The Scale of Nigeria's Cumulative Exposure
Since 2004, Nigerian users have accumulated 24.1 million compromised accounts, making the country the third most affected in Sub-Saharan Africa. The data trail left behind is extensive and sensitive. Surfshark's analysis identified 7.5 million unique email addresses tied to Nigerian users that have been exposed over the years, with approximately 13 million passwords leaked alongside those accounts.
The specific categories of leaked data amplify the risk considerably. Among the records linked to Nigerian users: roughly 3,900 Social Security-related entries, 1,600 payment card details, 1.9 million phone numbers, and over 925,000 residential addresses. These are not abstract digital artefacts. Phone numbers and home addresses, combined with financial data, form the raw material for targeted fraud, SIM-swap attacks, and physical security risks.
Surfshark estimates that 54% of breached Nigerian users face elevated risks of account takeovers, identity theft, and extortion. Statistically, the report notes, one in every ten Nigerians has been touched by a data breach at some point - a proportion that reflects both the country's growing digital footprint and the persistent vulnerabilities in the platforms and services its residents use.
A Global Surge Driven by AI Adoption
Nigeria's figures sit within a sharply deteriorating global picture. The 210.3 million accounts breached in Q1 2026 represent a 22% rise from Q4 2025 and a threefold increase from Q1 2025. The United States accounted for 29% of all reported breaches during the quarter, followed by France, India, Brazil, and the United Kingdom.
Surfshark's Chief Security Officer, Tomas Stamulis, attributed much of this acceleration to the rapid adoption of artificial intelligence across industries. The share of companies using AI rose from 8.7% in 2023 to 20.2% in 2025, and with that expansion comes a corresponding growth in the volume and granularity of user data being collected and retained. AI-driven systems, Stamulis noted, log more detailed user information to support automation, analytics, and model training - enlarging the data footprint that companies must protect.

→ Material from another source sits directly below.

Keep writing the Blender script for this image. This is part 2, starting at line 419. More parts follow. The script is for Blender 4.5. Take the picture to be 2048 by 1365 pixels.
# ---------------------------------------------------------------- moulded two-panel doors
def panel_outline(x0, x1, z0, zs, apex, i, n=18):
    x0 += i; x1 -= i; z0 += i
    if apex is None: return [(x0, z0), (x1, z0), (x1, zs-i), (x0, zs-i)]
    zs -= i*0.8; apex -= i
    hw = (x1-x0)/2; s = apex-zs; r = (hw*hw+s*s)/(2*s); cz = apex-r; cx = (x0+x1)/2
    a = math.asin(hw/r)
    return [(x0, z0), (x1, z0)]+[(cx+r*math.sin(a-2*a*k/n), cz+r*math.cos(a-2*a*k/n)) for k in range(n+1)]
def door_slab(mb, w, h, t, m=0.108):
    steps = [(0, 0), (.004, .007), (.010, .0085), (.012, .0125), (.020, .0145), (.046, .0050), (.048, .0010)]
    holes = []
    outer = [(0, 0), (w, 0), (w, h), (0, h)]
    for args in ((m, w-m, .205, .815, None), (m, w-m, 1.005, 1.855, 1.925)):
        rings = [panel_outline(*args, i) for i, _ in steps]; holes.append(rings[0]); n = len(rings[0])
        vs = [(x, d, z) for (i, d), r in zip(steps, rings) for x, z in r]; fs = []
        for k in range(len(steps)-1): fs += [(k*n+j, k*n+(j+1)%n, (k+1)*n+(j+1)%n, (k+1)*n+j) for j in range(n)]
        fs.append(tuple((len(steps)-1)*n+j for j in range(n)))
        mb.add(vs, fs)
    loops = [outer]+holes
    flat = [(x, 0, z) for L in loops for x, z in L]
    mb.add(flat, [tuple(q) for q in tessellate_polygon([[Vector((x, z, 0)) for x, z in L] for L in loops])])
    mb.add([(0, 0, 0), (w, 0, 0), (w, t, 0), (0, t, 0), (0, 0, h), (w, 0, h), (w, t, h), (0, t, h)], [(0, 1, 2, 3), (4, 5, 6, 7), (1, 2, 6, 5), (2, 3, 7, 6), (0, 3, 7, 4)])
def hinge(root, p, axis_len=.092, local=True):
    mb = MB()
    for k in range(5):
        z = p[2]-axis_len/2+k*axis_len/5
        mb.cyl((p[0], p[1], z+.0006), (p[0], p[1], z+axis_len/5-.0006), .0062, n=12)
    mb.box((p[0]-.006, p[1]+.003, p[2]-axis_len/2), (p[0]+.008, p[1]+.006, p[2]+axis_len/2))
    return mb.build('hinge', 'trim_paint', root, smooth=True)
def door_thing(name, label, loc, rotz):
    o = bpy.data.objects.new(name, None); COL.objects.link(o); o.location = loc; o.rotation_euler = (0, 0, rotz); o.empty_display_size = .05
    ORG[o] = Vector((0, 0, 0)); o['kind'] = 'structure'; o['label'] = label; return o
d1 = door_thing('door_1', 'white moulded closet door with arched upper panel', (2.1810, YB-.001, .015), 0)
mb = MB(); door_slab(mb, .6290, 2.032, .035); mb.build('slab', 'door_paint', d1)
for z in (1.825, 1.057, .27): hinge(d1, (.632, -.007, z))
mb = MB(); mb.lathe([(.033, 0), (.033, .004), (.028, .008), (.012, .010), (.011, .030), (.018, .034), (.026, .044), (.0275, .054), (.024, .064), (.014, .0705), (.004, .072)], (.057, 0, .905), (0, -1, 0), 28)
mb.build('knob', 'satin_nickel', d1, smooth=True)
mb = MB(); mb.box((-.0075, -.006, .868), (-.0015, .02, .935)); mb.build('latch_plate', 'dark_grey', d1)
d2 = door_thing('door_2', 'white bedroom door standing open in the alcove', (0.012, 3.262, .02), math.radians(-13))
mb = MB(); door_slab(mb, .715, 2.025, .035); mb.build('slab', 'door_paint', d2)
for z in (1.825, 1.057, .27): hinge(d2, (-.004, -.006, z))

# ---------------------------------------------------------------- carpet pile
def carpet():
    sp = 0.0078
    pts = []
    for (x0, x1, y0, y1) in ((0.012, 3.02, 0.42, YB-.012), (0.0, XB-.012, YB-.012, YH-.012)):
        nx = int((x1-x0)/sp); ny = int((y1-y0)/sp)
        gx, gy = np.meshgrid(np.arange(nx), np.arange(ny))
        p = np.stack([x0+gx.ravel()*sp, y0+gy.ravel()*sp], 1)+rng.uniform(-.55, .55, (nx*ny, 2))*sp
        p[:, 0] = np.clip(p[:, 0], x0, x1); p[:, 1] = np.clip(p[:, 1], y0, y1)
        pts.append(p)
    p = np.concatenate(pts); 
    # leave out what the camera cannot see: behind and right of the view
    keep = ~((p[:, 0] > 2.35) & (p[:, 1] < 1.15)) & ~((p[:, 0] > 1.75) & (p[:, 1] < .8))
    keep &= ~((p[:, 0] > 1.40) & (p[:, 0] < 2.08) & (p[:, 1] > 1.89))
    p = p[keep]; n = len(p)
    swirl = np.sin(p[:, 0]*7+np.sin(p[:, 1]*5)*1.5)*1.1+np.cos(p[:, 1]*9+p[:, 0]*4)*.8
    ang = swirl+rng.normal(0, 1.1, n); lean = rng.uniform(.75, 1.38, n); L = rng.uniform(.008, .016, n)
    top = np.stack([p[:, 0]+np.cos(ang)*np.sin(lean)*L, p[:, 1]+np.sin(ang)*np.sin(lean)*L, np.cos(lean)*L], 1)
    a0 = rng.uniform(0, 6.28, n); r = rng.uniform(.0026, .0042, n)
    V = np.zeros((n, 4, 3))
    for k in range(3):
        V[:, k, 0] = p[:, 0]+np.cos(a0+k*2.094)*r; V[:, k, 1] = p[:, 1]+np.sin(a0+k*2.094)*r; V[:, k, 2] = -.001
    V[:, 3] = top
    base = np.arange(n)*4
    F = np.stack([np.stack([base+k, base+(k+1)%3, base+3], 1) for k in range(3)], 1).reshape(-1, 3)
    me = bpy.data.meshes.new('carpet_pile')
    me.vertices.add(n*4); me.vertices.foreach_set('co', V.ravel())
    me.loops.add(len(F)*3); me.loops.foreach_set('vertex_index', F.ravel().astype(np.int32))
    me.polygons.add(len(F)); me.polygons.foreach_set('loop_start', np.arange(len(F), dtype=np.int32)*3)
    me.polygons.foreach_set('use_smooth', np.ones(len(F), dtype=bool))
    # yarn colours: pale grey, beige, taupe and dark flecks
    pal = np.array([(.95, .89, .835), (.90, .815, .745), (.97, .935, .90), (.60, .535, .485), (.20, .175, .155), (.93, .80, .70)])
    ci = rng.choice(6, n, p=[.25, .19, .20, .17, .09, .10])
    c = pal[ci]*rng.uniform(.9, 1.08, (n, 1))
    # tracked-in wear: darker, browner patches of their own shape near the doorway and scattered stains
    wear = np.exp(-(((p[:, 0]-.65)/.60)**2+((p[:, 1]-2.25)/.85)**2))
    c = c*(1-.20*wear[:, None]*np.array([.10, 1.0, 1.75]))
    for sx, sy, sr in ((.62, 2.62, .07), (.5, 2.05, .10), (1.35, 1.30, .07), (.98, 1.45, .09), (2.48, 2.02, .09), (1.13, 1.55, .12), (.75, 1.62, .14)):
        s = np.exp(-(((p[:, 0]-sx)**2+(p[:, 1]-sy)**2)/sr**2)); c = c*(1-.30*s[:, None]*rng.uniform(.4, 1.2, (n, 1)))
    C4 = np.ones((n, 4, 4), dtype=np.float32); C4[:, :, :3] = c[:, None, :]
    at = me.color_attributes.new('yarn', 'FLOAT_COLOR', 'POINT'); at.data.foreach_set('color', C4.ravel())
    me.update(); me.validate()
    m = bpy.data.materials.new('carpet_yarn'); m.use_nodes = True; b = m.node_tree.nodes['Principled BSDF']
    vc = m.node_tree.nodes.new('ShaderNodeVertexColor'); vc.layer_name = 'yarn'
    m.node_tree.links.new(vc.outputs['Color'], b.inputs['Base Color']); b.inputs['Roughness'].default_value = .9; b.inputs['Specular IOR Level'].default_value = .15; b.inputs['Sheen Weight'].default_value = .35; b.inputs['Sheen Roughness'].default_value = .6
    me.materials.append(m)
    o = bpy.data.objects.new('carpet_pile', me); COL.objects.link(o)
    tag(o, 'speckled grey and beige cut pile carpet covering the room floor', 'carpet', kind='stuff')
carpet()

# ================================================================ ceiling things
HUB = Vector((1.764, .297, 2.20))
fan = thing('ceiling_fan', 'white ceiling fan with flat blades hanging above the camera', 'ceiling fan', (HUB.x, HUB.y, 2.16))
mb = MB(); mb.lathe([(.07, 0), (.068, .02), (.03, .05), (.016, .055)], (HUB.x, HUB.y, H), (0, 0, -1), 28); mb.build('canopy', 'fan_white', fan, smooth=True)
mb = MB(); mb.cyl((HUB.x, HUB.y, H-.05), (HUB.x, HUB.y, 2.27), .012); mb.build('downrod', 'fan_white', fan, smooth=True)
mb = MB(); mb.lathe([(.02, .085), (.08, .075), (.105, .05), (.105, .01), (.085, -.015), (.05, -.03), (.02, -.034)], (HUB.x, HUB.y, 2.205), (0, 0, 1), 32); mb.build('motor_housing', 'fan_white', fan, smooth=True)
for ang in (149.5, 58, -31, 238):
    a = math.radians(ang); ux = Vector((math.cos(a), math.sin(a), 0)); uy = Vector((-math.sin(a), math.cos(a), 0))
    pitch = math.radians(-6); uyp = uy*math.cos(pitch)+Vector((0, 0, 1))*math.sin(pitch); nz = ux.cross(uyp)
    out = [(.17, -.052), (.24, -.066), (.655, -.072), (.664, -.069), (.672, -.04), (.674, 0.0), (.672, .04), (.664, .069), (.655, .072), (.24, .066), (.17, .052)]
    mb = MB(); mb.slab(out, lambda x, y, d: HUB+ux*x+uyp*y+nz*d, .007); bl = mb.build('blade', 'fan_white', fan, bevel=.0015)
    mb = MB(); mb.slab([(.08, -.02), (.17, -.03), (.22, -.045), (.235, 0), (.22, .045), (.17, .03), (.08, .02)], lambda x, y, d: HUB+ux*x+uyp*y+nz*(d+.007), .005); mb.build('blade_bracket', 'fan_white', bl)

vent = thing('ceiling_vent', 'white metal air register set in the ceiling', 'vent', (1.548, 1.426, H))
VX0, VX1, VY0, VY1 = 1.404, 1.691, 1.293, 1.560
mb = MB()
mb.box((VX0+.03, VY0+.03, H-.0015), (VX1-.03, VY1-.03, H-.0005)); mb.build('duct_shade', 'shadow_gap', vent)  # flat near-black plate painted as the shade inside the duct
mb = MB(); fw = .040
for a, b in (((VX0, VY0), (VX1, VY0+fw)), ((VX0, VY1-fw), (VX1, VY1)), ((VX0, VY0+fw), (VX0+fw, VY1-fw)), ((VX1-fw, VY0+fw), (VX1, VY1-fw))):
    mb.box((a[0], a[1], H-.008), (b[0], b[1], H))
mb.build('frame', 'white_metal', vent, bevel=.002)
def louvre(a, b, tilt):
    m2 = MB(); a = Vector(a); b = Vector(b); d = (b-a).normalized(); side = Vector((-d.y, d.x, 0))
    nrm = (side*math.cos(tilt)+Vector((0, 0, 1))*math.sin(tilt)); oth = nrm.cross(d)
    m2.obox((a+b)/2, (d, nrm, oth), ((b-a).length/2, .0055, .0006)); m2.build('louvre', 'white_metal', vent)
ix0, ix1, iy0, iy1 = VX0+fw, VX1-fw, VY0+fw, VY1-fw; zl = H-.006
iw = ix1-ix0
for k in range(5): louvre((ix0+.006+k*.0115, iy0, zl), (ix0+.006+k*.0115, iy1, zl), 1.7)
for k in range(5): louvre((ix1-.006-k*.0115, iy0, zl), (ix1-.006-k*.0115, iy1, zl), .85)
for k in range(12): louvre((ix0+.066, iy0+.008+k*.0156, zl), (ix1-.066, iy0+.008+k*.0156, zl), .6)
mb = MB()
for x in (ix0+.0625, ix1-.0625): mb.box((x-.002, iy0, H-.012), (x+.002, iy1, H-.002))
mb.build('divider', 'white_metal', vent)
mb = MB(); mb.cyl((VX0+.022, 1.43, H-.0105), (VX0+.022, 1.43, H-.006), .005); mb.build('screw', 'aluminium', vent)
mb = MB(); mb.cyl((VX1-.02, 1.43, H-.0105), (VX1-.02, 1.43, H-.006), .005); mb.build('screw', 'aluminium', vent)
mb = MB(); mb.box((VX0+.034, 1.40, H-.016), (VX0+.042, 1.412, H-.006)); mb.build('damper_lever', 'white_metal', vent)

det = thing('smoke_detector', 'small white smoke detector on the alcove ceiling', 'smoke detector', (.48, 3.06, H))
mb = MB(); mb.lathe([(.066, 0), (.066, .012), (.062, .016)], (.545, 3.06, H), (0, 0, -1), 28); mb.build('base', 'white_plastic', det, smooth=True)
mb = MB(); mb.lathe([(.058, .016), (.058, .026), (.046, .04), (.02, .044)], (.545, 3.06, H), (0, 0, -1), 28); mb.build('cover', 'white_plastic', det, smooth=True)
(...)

The security implication is structural rather than incidental. Each new digital system integrated into a company's infrastructure introduces a potential point of failure. As organisations expand their AI capabilities, they expand their attack surface simultaneously. More data, stored across more interconnected systems, means more opportunities for breach - and more damage when one occurs.
Why Old Breaches Stay Dangerous
One of the more consequential points in Surfshark's analysis concerns the longevity of leaked data. Stamulis warned that compromised personal information retains its value to cybercriminals long after users believe the threat has passed - even after passwords are changed or email addresses abandoned. Criminals routinely merge old breach datasets with newer ones to construct what are known as "combo lists": aggregated credential compilations that can be circulated, sold, and weaponised repeatedly over months or years.
This dynamic means the 24.1 million accounts associated with Nigerian users that have been exposed since 2004 are not historical artefacts. They are active currency in underground markets. A password changed in 2019 is no longer a threat, but the accompanying email address, phone number, or home address exposed in the same breach may still be helping someone build a profile for fraud or social engineering today.
What Users Can Do - and What They Cannot
Surfshark's guidance for individuals centres on data minimisation: provide sensitive personal information only when strictly necessary, use masked or alternative email identities where platforms allow them, and avoid volunteering personal details beyond what a service genuinely requires. These are reasonable precautions. They are also, by themselves, insufficient.
The core of the data breach problem lies with the organisations collecting and storing user data, not the users themselves. Individuals have limited control over how their information is secured once submitted to a third party. The compounding effect of AI-driven data collection - where systems gather more, retain more, and interconnect more - shifts the burden of protection onto institutions that have historically struggled to meet it. Regulatory frameworks in many markets, Nigeria included, are still maturing relative to the pace of digital data accumulation. Until security standards keep pace with storage ambition, the breach statistics are unlikely to reverse.